Take image recognition, which may use machine learning to identify images of a leader. First, the data scientists must identify pictures of leaders. Then they identify numerous pictures that are not leaders. They pass a deep learning algorithm over the images to learn to accurately predict whether the image is a leader. When provided with a new image, the model will answer with the probability that the image is a leader. Now, imagine if the people selecting the data sets and training the algorithm were not diverse, and/or were not trained to spot unconscious bias in algorithms.

Also important is that many of the focus areas for analytics research and investment will be impacted by a lack of diversity. If the leaders and the teams choosing the problems to focus on are not diverse, they are less likely to prioritize the types of problems faced by the majority of the world. When problems don’t impact us, we are less likely to focus on solving them, right?

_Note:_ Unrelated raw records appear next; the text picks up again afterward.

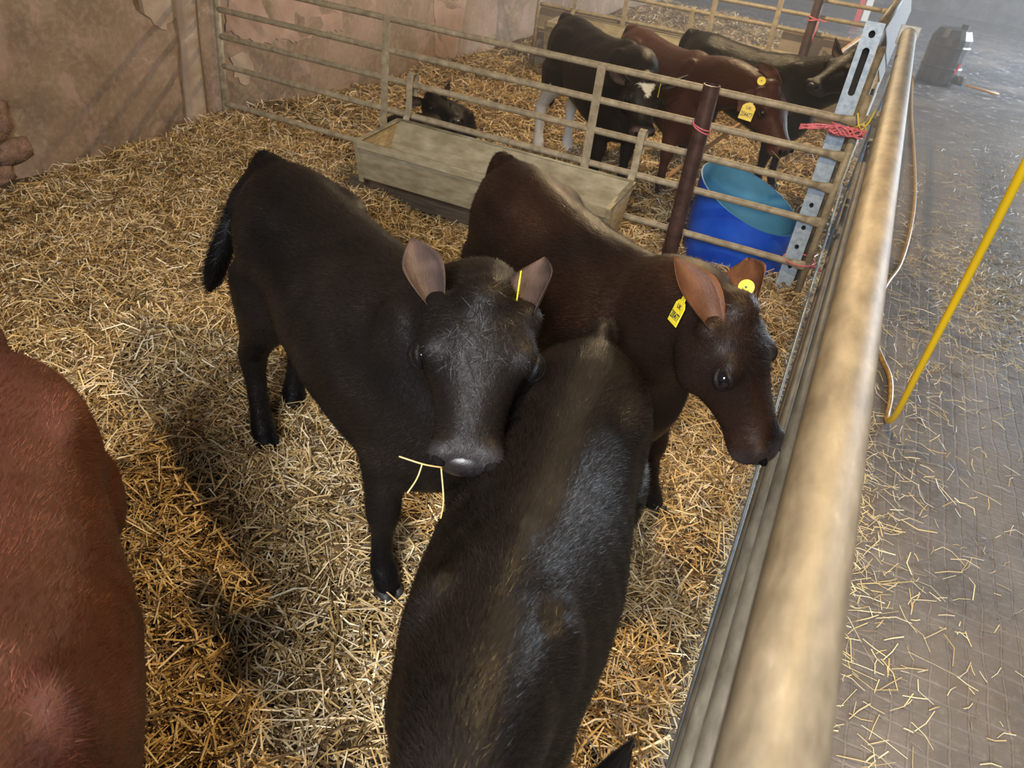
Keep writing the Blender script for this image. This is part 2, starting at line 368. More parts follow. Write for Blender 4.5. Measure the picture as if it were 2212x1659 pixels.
# ------------------------------------------------------------------ loose straw
def straw(name, X, Y, Z, lmin, lmax, wmin, wmax, tilt, label, seed, pal, parent=None, stand=0.0):
    r = np.random.default_rng(seed); n = len(X)
    L = r.uniform(lmin, lmax, n) * r.uniform(0.6, 1.0, n); W = r.uniform(wmin, wmax, n)
    yaw = r.uniform(0, 2 * np.pi, n); pit = r.normal(0.02, tilt, n)
    st = r.random(n) < stand; pit = np.where(st, r.uniform(0.4, 1.2, n), pit)
    d = np.stack([np.cos(yaw) * np.cos(pit), np.sin(yaw) * np.cos(pit), np.sin(pit)], -1)
    roll = r.normal(0, 0.5, n)
    s0 = np.stack([-np.sin(yaw), np.cos(yaw), np.zeros(n)], -1); u0 = np.cross(d, s0)
    s = s0 * np.cos(roll)[:, None] + u0 * np.sin(roll)[:, None]
    bend = r.normal(0, 0.10, n); bl = r.normal(0, 0.08, n)
    P = np.stack([X, Y, Z], -1); h = L[:, None] / 2
    up = np.array([0, 0, 1.0])
    mid = P + (u0 * bend[:, None] + s0 * bl[:, None]) * L[:, None]
    a = P - d * h; c = P + d * h
    lift = np.maximum(0, (hgt(a[:, 0], a[:, 1]) - 0.012) - a[:, 2]); a[:, 2] += lift
    w2 = s * (W / 2)[:, None]
    V = np.stack([a - w2, a + w2, mid - w2, mid + w2, c - w2 * .8, c + w2 * .8], 1).reshape(-1, 3)
    base = (np.arange(n) * 6)[:, None]
    F = np.concatenate([base + np.array([0, 1, 3, 2]), base + np.array([2, 3, 5, 4])], 1).reshape(-1, 4)
    me = bpy.data.meshes.new(name)
    me.vertices.add(len(V)); me.vertices.foreach_set('co', V.astype(np.float32).ravel())
    me.loops.add(F.size); me.loops.foreach_set('vertex_index', F.astype(np.int32).ravel())
    me.polygons.add(len(F)); me.polygons.foreach_set('loop_start', (np.arange(len(F)) * 4).astype(np.int32))
    me.update(calc_edges=True)
    pal = np.array(pal); ci = r.integers(0, len(pal), n); colr = pal[ci] * r.uniform(0.75, 1.2, n)[:, None]
    ca = me.color_attributes.new('Col', 'FLOAT_COLOR', 'POINT')
    cc = np.concatenate([np.repeat(colr, 6, 0), np.ones((n * 6, 1))], 1)
    ca.data.foreach_set('color', cc.astype(np.float32).ravel())
    o = link(name, me, M['straw'], parent); tag(o, label, 'straw' if not parent else None, kind='stuff'); return o
PAL = [(0.60, 0.41, 0.17), (0.68, 0.51, 0.27), (0.48, 0.31, 0.11), (0.80, 0.67, 0.44), (0.27, 0.165, 0.06), (0.15, 0.088, 0.034), (0.62, 0.45, 0.23), (0.10, 0.058, 0.024)]  # darkest browns paint shade in among the straws
def scatter(n, x0, x1, y0, y1, seed, zr=0.045):
    r = np.random.default_rng(seed); X = r.uniform(x0, x1, n); Y = r.uniform(y0, y1, n)
    cl = np.sin(7 * X + 3 * Y + 2 * np.sin(4 * Y)) * np.sin(6 * Y - 5 * X) * 0.024
    return X, Y, hgt(X, Y) + r.uniform(-0.006, zr, n) ** 1.0 + cl
straw('loose_straw', *scatter(125000, -2.9, GX - .01, 0.0, 4.1, 1), 0.05, 0.19, 0.0026, 0.0056, 0.24, 'thick layer of loose golden straw bedding in the near calf pen', 2, PAL, stand=0.03)
straw('loose_straw', *scatter(42000, -3.8, -2.9, 1.6, 4.1, 3), 0.06, 0.19, 0.003, 0.0055, 0.26, 'loose straw heaped along the foot of the plaster wall', 4, PAL, stand=0.05)
straw('loose_straw', *scatter(60000, -3.8, GX - .02, 4.1, 7.9, 5), 0.07, 0.20, 0.004, 0.007, 0.25, 'loose straw bedding in the middle pen behind the trough', 6, PAL, stand=0.04)
straw('loose_straw', *scatter(26000, -3.8, GX - .02, 7.9, 15, 7), 0.1, 0.24, 0.006, 0.012, 0.25, 'orange-tinted straw bedding in the farthest pen', 8, PAL, stand=0.05)
# straw along the gate foot and strewn over the passage
r = np.random.default_rng(21)
yy = r.uniform(0.9, 7.5, 2600); xx = GX + np.abs(r.normal(0, 0.11, 2600)) * (0.5 + 0.8 * (np.sin(2.3 * yy) > -.2)) 
yc = r.uniform(1.0, 7.0, 2600); xx = np.concatenate([xx, GX + .06 + np.abs(r.normal(0, .10, 2600)), r.uniform(0.2, 2.6, 1500), r.normal(1.9, .5, 4200), r.normal(1.2, .25, 1500), r.normal(0.8, .35, 900), r.normal(.40, .075, 900), .55 + np.abs(r.normal(0, .16, 300))])
yy = np.concatenate([yy, yc, r.uniform(0.8, 8.0, 1500), r.normal(7.4, 1.4, 4200), r.normal(5.2, .5, 1500), r.normal(5.0, .8, 900), r.normal(2.55, .42, 900), r.uniform(1.2, 4.5, 300)])
keep = xx > GX; xx = xx[keep]; yy = yy[keep]
def straw_flat(n):
    return -0.037 + r.uniform(0.001, 0.012, n)
_h = hgt
hgt = lambda x, y: np.full_like(np.asarray(x, float), -0.024)
straw('strewn_straw', xx, yy, straw_flat(len(xx)), 0.025, 0.16, 0.002, 0.004, 0.05, 'pale straws strewn over the grey concrete passage', 22, [(0.66, 0.54, 0.30), (0.72, 0.62, 0.40), (0.55, 0.43, 0.22)])
hgt = _h

# ------------------------------------------------------------------ gates, posts
def tubepart(name, a, b, rad, mt, par, n=14):
    return MB().tube([a, b], rad, n).build(name, mt, par, smooth=False)
def smooth_tube(name, pts, rad, mt, par=None, n=14, org=None):
    o = MB().tube(pts, rad, n).build(name, mt, par, org=org)
    me = o.data
    for p in me.polygons: p.use_smooth = len(p.vertices) == 4
    return o

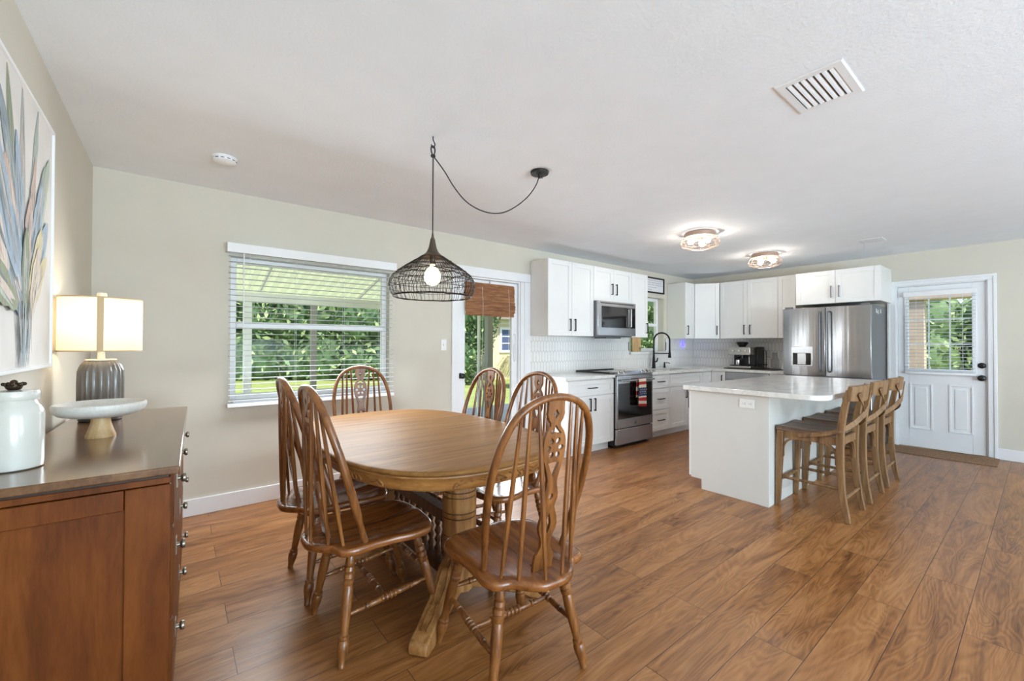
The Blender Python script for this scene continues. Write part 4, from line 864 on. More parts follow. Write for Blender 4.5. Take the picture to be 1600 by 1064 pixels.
    for k in range(6):
        a = PI / 2 + k * PI / 3 + PI / 6; c = (.0285 * math.cos(a), .463 + .0285 * math.sin(a))
        spl([(c[0] + .0132 * math.cos(a) * math.cos(q) - .0112 * math.sin(a) * math.sin(q), c[1] + .0132 * math.sin(a) * math.cos(q) + .0112 * math.cos(a) * math.sin(q)) for q in [i * PI / 4 for i in range(8)]])
    spl([(-.026, .410), (0, .4135), (.026, .410), (.010, .375), (0, .352), (-.010, .375)])
    spl([(.0115 * math.cos(i * PI / 5), .284 + .013 * math.sin(i * PI / 5)) for i in range(10)])
    spl([(0, .222), (.009, .20), (.0125, .178), (.009, .160), (0, .142), (-.009, .160), (-.0125, .178), (-.009, .20)])
    co = bpy.data.objects.new('splat', cu); COL.objects.link(co); dg = bpy.context.evaluated_depsgraph_get(); me = bpy.data.meshes.new_from_object(co.evaluated_get(dg))
    bpy.data.objects.remove(co); bpy.data.curves.remove(cu)
    ybot, ytop = -.188, by(1.085)
    for v in me.vertices:
        x, s_, n_ = v.co; k = s_ / .63
        v.co = (x, ybot + (ytop - ybot) * k + n_ - .012 * math.sin(PI * min(1, max(0, k))), SZ - .006 + (1.083 - SZ) * k + .0)
    me.name = 'splat'; me.materials.clear(); me.materials.append(m_oak); me.polygons.foreach_set('use_smooth', [False] * len(me.polygons))
    link_obj(bpy.data.objects.new('splat', me), t)
    return t
chair = make_chair('oak wheel-back dining chair at the table end nearest the camera, its back toward the camera')
chair.location = (1.078, 1.348, 0); chair.rotation_euler.z = math.radians(-5)
for (x, y, a, lb) in ((.706, 1.945, -90, 'oak wheel-back dining chair on the sideboard side, nearer the camera, with a glossy brown seat'),
                      (.702, 2.465, -91, 'oak wheel-back dining chair on the sideboard side, farther back, nearer the window wall'),
                      (1.155, 3.172, 178, 'oak wheel-back dining chair at the table end under the blinds window'),
                      (1.564, 2.555, 91, 'oak wheel-back dining chair before the patio door, on the kitchen side of the table'),
                      (1.562, 2.03, 90, 'oak wheel-back dining chair on the kitchen side, half behind the nearest chair')):
    copy_thing(chair, (x, y, 0), math.radians(a), lb)

# ------------------------------------------------------------------ dining table
tcx, tcy, tax, tay, TZ = 1.14, 2.335, .578, .88, .762
t = T('dining_table', 'oak oval pedestal dining table with carved apron', 'table', (tcx, tcy, 0))
def sup(k, n=96, e=2.7, ins=0):
    out = []
    for i in range(n):
        a = 2 * PI * i / n; c, s = math.cos(a), math.sin(a)
        out.append((tcx + (tax - ins) * k * math.copysign(abs(c) ** (2 / e), c), tcy + (tay - ins) * k * math.copysign(abs(s) ** (2 / e), s)))
    return out
rings = []
for ins, z in ((.30, TZ), (.05, TZ), (.014, TZ), (.006, TZ - .002), (.001, TZ - .007), (0, TZ - .013), (.003, TZ - .019), (.010, TZ - .023), (.02, TZ - .025), (.06, TZ - .025)): rings.append([(x, y, z) for x, y in sup(1, ins=ins)])
MB().ring_loft(rings).build('tabletop', m_top, t, angle=50)
rings = []
for ins, z in ((.014, TZ - .0255), (.012, TZ - .032), (.018, TZ - .036), (.022, TZ - .060), (.026, TZ - .084), (.034, TZ - .09), (.05, TZ - .09), (.05, TZ - .0255)): rings.append([(x, y, z) for x, y in sup(1, ins=ins)])
MB().ring_loft(rings, closed=True).build('apron', m_apron, t, angle=50)
# carved scroll appliques on the apron, one by each shoulder
m_carve = wood('carved_oak', (96, 58, 26), (140, 90, 44), (168, 114, 62), .4)
ap = sup(1, n=720, ins=.0205)
def scroll(c0, span, flip):
    m = MB(); n = len(ap)
    def at_(u, v, q=0):
        i = int(c0 + u * span * flip) % n; p = Vector((*ap[i], 0)); d = Vector((*ap[(i + 1) % n], 0)) - Vector((*ap[i - 1], 0)); d.normalize(); nn = Vector((d.y, -d.x, 0))
        return (p.x + nn.x * q, p.y + nn.y * q, TZ - .061 + v * 1.25)
    def line(pts, r): m.tube(catmull([at_(u, v, .001) for u, v in pts], 5), r, 6)
    line([(-1, -.012), (-.93, .004), (-.85, -.004), (-.9, -.012), (-.96, -.008)], .0035)
    line([(-.95, -.013), (-.7, .006), (-.5, .012), (-.3, .002), (-.1, .006)], .0045)
    line([(-.85, .008), (-.7, .016), (-.55, .010), (-.62, .003)], .0035)
    for k in range(6): u = -.32 + k * .12; line([(u, .010), (u + .06, .002), (u + .10, -.008), (u + .04, -.010)], .0042)
    line([(.2, .004), (.45, .012), (.65, .002), (.85, .006), (.98, -.008), (.88, -.012), (.83, -.004)], .0042)
    line([(.5, -.004), (.65, -.012), (.78, -.006)], .0035)
    return m
for c0 in (540, 402, 318, 42, 678, 180):
    scroll(c0, 38, 1).build('apron_carving', m_carve, t)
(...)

We need more women working in technology, preventing bias in analytics algorithms, and helping to develop more innovative solutions. We need more female data scientists and female programmers, and we also need more women elevated into leadership positions in technology. There’s plenty of research that demonstrates that having more women at almost any level of your company, and especially in leadership, has a positive impact on results and a company’s bottom line. Further, research has shown that more diverse leadership teams develop more new products, and turn more of that innovation into revenue.  

What can you do to help close the gender gap in technology?

  • CELEBRATE the accomplishments of women in technology
  • RAISE your voice against discrimination and unconscious bias
  • MENTOR and sponsor more women and girls
  • SUPPORT women’s networks, to increase support and inclusivity for women in tech
  • EXPAND the pipeline by encouraging and educating the next generation of women in STEM

Just as we are working to prevent bias in hiring and promoting people, we need to focus on getting more women into technology to ensure we limit bias shaping the technology that will build our collective future. We also need more women in tech today to inspire and motivate the girls of Generation Alpha to follow our lead for a brighter tech industry of tomorrow.